In a performative act of memorialization, we gather here to invoke the memory of a conflict that, through the violent demarcations of power and sovereignty, has sought to reconstitute the fragile architecture of a nation founded on the equivocal premise of freedom and equality. The battlefield upon which we stand—this material site—serves as both a testament to the entangled lives that have been lost and as a symbolic space where the performative nature of nationhood is both affirmed and contested.

The lives that were sacrificed here exceed the normative frameworks of historical narration; they resist full recuperation into the discourse of nation-building because they reveal the precarity that undergirds any national project premised on exclusions and hierarchies. These bodies, rendered vulnerable by the mechanisms of state power, demonstrate that the so-called “union” is not a fixed entity, but one continually (re)produced through the discursive operations of war, sacrifice, and memory.
We cannot, within the confines of this performative occasion, fully “dedicate” or “consecrate” this ground, for to do so would be to presume a mastery over the lives and losses that have taken place here—a mastery that remains necessarily incomplete.

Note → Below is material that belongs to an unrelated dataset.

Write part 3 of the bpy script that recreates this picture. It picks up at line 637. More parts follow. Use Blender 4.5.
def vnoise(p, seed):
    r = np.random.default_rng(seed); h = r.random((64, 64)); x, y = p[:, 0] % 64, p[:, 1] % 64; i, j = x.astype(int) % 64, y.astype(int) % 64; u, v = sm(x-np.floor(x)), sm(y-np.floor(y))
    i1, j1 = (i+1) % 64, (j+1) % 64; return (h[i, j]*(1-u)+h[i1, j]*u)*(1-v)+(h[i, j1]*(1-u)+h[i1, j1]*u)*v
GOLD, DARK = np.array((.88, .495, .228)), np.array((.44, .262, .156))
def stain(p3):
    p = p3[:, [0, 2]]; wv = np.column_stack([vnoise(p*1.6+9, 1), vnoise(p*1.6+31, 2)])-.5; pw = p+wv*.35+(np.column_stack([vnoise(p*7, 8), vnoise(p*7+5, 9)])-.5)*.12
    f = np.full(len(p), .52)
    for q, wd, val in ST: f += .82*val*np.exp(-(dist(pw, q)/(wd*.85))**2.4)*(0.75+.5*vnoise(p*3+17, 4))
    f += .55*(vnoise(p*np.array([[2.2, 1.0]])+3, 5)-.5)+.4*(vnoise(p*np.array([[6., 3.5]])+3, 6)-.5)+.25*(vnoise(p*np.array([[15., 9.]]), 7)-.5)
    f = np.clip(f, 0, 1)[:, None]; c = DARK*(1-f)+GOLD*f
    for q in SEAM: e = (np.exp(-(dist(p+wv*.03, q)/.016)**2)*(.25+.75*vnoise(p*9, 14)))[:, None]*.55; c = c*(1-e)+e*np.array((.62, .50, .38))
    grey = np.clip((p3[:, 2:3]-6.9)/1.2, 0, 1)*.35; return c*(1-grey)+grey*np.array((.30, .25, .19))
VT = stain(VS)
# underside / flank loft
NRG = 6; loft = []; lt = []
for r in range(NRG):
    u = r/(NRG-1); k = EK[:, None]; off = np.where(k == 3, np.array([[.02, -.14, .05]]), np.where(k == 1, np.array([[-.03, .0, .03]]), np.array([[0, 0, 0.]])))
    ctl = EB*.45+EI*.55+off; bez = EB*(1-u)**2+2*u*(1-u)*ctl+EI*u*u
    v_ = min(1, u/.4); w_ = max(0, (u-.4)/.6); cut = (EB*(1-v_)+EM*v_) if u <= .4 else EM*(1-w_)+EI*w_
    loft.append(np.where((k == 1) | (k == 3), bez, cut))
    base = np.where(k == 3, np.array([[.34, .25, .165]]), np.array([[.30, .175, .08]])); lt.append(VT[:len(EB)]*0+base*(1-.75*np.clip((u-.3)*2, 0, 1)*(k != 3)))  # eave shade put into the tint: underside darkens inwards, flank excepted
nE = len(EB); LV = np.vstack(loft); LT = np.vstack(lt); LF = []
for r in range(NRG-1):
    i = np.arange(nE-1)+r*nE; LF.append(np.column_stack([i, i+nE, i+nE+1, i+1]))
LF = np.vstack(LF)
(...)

The very notion of consecration implies an authority that we, as subjects situated within the ideological apparatuses of power, can never fully possess. Instead, it is the act of remembrance itself, enacted collectively and iteratively, that calls into question the viability of the structures of governance and identity that led to this war.
And yet, we remain beholden to the ongoing project of democracy—not as a static ideal, but as a performative act that must constantly be re-negotiated in light of the ever-present threat of violence and erasure. The task ahead is not merely to affirm the survival of a nation, but to interrogate the conditions of possibility under which such a nation might persist without replicating the very exclusions and inequalities that precipitated its own crisis. Thus, the struggle for democracy is, at its core, a struggle against the normalization of violence and the naturalization of oppression.

In this moment of collective address, let us not merely honor the dead, but let us commit ourselves to the perpetual critique of the very structures that render lives precarious and disposable, with the understanding that such a critique is the only path toward a more just and livable future.

I think this is actually much more lucid than the bulk of Butler’s so-called writing. As Spencer comments, “AI technology is going to have to be much more advanced to produce prose as ghastly as Judith Butler’s.” But as we know these AI bots tend to lean left.

At least this not the Gettysburg Address as done on Power Point.